• Dans la cour

     

    « En sixième, je n'avais pas de copains, en cinquième non plus. Quand j'ai redoublé, les nouveaux sont arrivés. Pour faire pareil, s'attaquer à moi parce que je me laissais tout le temps faire. Je ne répondais pas. Ils se regroupaient entre eux. Ils me cherchaient sur le physique, les fringues, les filles aussi. Moi, je n'avais pas de copine, alors j'étais encore plus un con pour eux. Dans ma tête, je les traitais de grands cons. Mais ça ne sortait pas. J'espérais tellement qu'ils m'oublient, me lâchent pour de bon.

     

    Dans la classe, pendant les cours, ça allait encore. Mais c'était à la récréation. Je voyais arriver les grands du collège, ceux de troisième. Souvent, je restais dans les couloirs ou dans une cage d'escalier, pour me cacher, j'attendais que ça passe. Les professeurs, eux, voulaient m'obliger à quitter mes cachettes.

     

    - Il faut aller dans la cour de récréation, il faut aller jouer... allez !

     

    Mais moi, je ne jouais pas dans cette cour, je me faisais frapper.
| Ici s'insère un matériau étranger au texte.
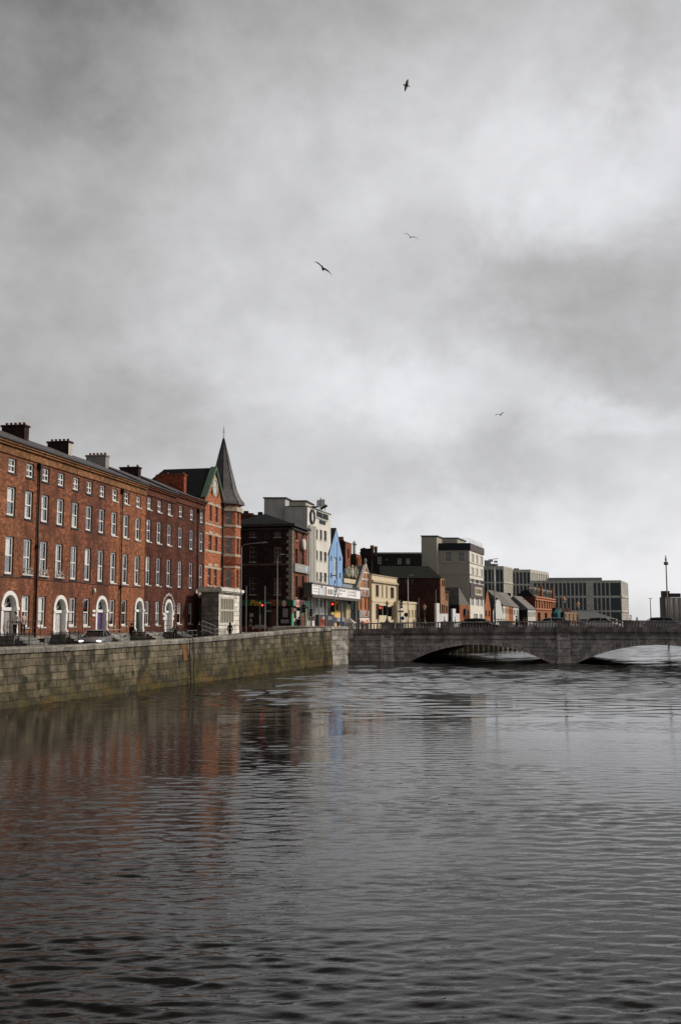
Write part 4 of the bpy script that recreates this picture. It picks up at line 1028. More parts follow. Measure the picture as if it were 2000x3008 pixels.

Je répondais aux professeurs :

     

    - J'aime bien rester seul. Je réfléchis.

     

    Je n'ai jamais dit qu'ils m'embêtaient. Les grands m'avaient prévenu de me taire :

     

    - Sinon, demain, on va te faire encore plus mal.

     

    - On va te tabasser, on va te tuer...

     

    Ils se croyaient plus forts que tout le monde.

    Dans la cour

     

    L'année de quatrième a été pire que les autres. A la fin de ma deuxième cinquième, mes parents avaient décidé de me changer d'école. Ils m'ont mis au collège Saint-Pierre, à Lille, un établissement privé avec une classe de quatrième beaucoup plus ralentie. J'avais le même programme que les autres quatrièmes, mais en plus lent. Ça me convenait mieux, ma moyenne était bien meilleure. Malheureusement, les élèves étaient aussi embêtants avec moi. Pas ceux de ma classe, mais les élèves des autres classes de quatrième, les classes pas aménagées. Ils m'attaquaient dans la cour. C'était un collège-lycée, et les lycéens s'en prenaient aux collégiens. Ils faisaient un mur autour de moi. Ils se mettaient devant et de chaque côté, pour que je ne puisse pas m'échapper. Ils me traitaient de bon à rien. Ils disaient :

     

    - Bon à rien, tu sers à rien... T'as rien à foutre là, ça sert à rien, pour toi, d'être sur Terre... faut te barrer...

     

    Un jour, ils m'ont coincé contre le mur et m'ont cogné la tête. Un prof est intervenu mais les autres ont dit que j'étais tombé tout seul.

     

    - Non, c'est pas nous, c'est lui, il s'est fait mal tout seul, on n'y est pour rien.

     

    Moi j'ai dit que c'étaient eux qui m'avaient tapé. Mais il ne m'a pas cru. Il a cru les autres parce qu'ils étaient quatre ou cinq. Le prof, lui, était tout seul et, peut-être, il ne voulait pas d'ennuis. Les profs ont souvent peur qu'on leur crève un pneu. Après, pour eux, c'est trop de problèmes, alors ils laissent tomber. C'est pour ça aussi qu'on ne dit rien.